You shall connect the pin that the arrow points to with GPIO18 of your Raspberry Pi, using a piece of wire. > I've basically a 2nd electric circuit which > overlaps with that of the LCD -- how should that work? Only you know what you have. Can't you show photos of that?
Codierer wrote: > Do I have then to solder the upper pin of the LCD to a GND port of my > Raspberry? GND conection should be already be present by the HDMI cable.
> Do I have then to solder the upper pin of the LCD to a GND port of my > Raspberry? So that an electric circuit gets closed? Of course the GND of both boards must be connected together, otherwise it cannot work. But that is not related to the modification you want to do. First get the display working basically, then modify it. Otherwise you cannot know which step failed.
Thanks for the answers, I edited my question and hope that it clears things up.
I'm still confused, I think my problem was misunderstood because my question was unclear, so I edited the original question. Let me further explain it, by uploading the image from the linked website, about the LCD instructions. The instructions above the image are: "Remove the triode shown in the figure below, and solder the PWM pin on the pad indicated by the arrow on the right." The LCD is (without that soldering stuff) only connected via an HDMI cable to the Raspberry and works flawlessly (it has it's own power supply). I'm still unsure if it's enough to solder the GPIO 18 pin of the Raspberry to only one pin on the Waveshare LCD, and how that works?

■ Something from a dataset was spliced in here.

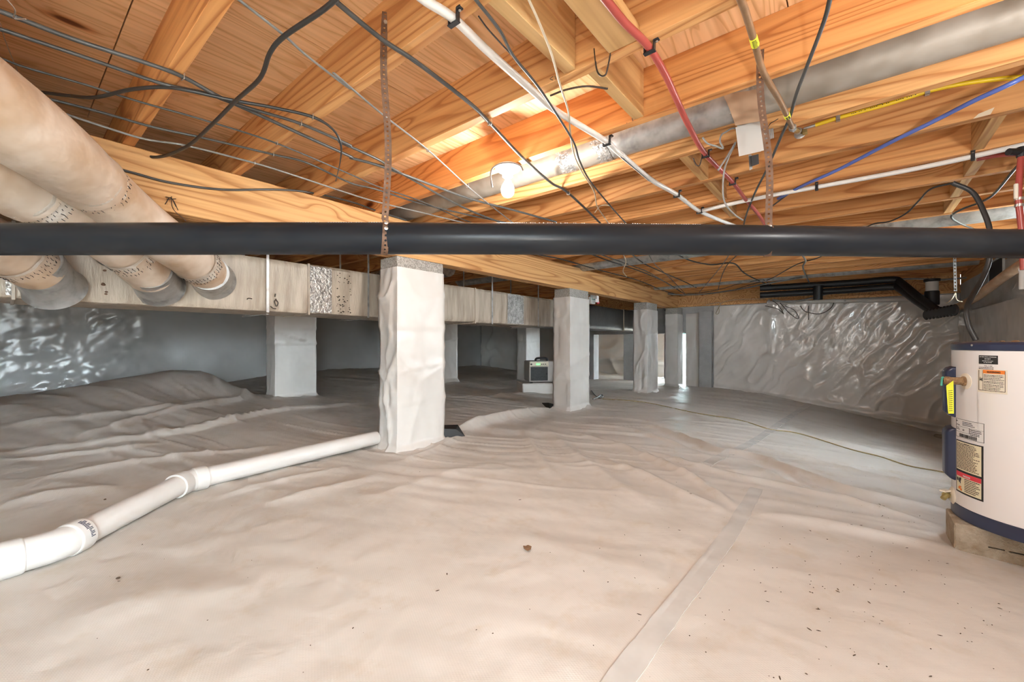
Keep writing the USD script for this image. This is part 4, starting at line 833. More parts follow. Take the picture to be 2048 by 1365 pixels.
# ------------------------------------------------------------------ white drain pipe on the floor
wp = thing('floor_pipe', 'white plastic drain pipe with elbows lying on the floor at the left', 'pipe')
WR = .0445
def fl(px, py, dz=0):   # a point on the floor seen at the pipe's lower edge, lifted to the pipe's axis
    p = on_floor(px, py); p[2] = hf(p[0], p[1]) + WR + dz; return p
w0, w1, w2, w3 = fl(-60, 1175, .004), fl(120, 1122, .006), fl(372, 985, .004), fl(752, 890, .002)
w0 = w1 + (w0 - w1) * 1.5
def seg(a, b, r, mat, name, lab=None, s0=0, s1=1, flare=0): obj(name, tube([a*(1-s0)+b*s0, a*(1-s1)+b*s1], r, 40, 12), mat, wp, 60, lab)
d01 = (w1 - w0) / np.linalg.norm(w1 - w0); d12 = (w2 - w1) / np.linalg.norm(w2 - w1); d23 = (w3 - w2) / np.linalg.norm(w3 - w2)
obj('pipe_length', tube([w0, w1 - d01 * .14], WR, 40, 10), M['pvc'], wp, 60)
obj('pipe_length', tube([w1 + d12 * .02, w2 - d12 * .02], WR, 40, 12), M['pvc'], wp, 60)
obj('pipe_length', tube([w2 + d23 * .03, w3], WR, 40, 14), M['pvc'], wp, 60)
def elbow(c, da, db, la, lb):
    obj('elbow', tube([c - da * la * .98, c - da * la * .5, c - da * .02 + db * .004, c + db * lb * .5, c + db * lb * .98], WR + .0045, 40, 10), M['pvc2'], wp, 60, 'white elbow fitting')
    obj('socket', lathe([(WR, 0), (WR + .0085, 0), (WR + .0095, .004), (WR + .0095, .050), (WR + .006, .055), (WR + .004, .056)], 40, c - da * (la + .002), da), M['pvc2'], wp, 40)
    obj('socket', lathe([(WR, 0), (WR + .0085, 0), (WR + .0095, .004), (WR + .0095, .045), (WR + .006, .050), (WR + .004, .051)], 40, c + db * (lb + .002), -db), M['pvc2'], wp, 40)
elbow(w1, d01, d12, .13, .07); elbow(w2, d12, d23, .065, .075)
def on_pipe(c, d, along, ang):
    to = CAM - c; to -= d * (to @ d); to /= np.linalg.norm(to); w = np.cross(d, to); o = to * math.cos(ang) + w * math.sin(ang); return c + d * along + o * (WR + .0102), o, np.cross(d, o)
g = random.Random(4)
pm_ = []
for k in range(14):
    p_, o, w_ = on_pipe(w1, d12, .05, -.75 + k * .09); pm_.append(orient(bx(-.010 if k < 8 else -.004, .010 if k % 3 else .002, -.0012, .0012, -.0004, .0004), p_, d12, w_, o))
obj('print_marks', pm_, M['navy'], wp, False, 'small printed lettering on the fitting', kind='stuff')
# ------------------------------------------------------------------ things lying on the floor
vent = thing('foundation_vent', 'black plastic vent box half buried at the foot of the nearest pier', 'vent')
vp = on_floor(905, 872)
va = (on_floor(930, 858) - on_floor(893, 866)); va[2] = .0; va /= np.linalg.norm(va); vb = np.cross(UPV, va)
obj('lid', orient(trimesh.convex.convex_hull(np.array([(-.075, -.05, -.02), (.085, -.05, -.02), (.085, .06, -.02), (-.075, .06, -.02), (-.07, -.04, .045), (.02, -.045, .035), (.05, .05, .05), (-.07, .05, .055)])), vp + UPV * .02, va, vb), M['blackp'], vent)
for k in range(2): obj('slot', orient(bx(-.008, .008, -.002, .002, -.001, .001), vp + UPV * .058 - vb * .02 + va * (.0 + .02 * k), va, vb), M['steel'], vent)
def tri_flap(pts, mat, label, cat_='flap', name='rubber_flap'):
    P = [on_floor(*p) + UPV * .004 for p in pts]; c = np.mean(P, 0) + UPV * .035
    single(name, trimesh.convex.convex_hull(np.array([*P, *(np.array(P) + UPV * .006), c])), mat, label, cat_)
tri_flap([(1084, 808), (1113, 812), (1100, 818), (1092, 816)], M['blackp'], 'black scrap under the sheeting edge left of the second pier')
leaf_p = on_floor(1055, 1106)
lf = Polygon([(0, 0), (.010, .008), (.013, .022), (.004, .030), (-.004, .024), (-.012, .026), (-.010, .012)])
lm = trimesh.creation.extrude_polygon(lf, .0012, engine='earcut'); lm = lm.subdivide().subdivide(); v = lm.vertices; v[:, 2] += .008 * nz(v[:, 0] * 70, v[:, 1] * 70, 4) + .004
single('leaf', orient(lm, leaf_p + UPV * .003, RGT * 1.15, FWD * 1.15, UPV), M['leaf'], 'small curled brown dead leaf on the foreground sheeting', 'leaf', smooth=False)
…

Codierer wrote: > I'm still unsure if it's enough to solder the GPIO 18 pin of the > Raspberry to only one pin on the Waveshare LCD, and how that works? Its not only one pin from the RPi you're connecting to the pad, there's also a HDMI connection from the RPi to the display. It provides the necessary grounding also for the PWM signal from the RPi to the LCD Board. Its true that only one wire from the RPi to the indicated pad would not suffice, but the grounding's there by HDMI.
Matthias S. wrote: > Its not only one pin from the RPi you're connecting to the pad, there's > also a HDMI connection from the RPi to the display. It provides the > necessary grounding also for the PWM signal from the RPi to the LCD > Board. > > Its true that only one wire from the RPi to the indicated pad would not > suffice, but the grounding's there by HDMI. Nice, thanks for the explanation. That clears things up, always thought of the HDMI connection as something completely different, because it's a fixed standalone standard, not directly connected to the Raspberry Pi. But your explanation makes sense.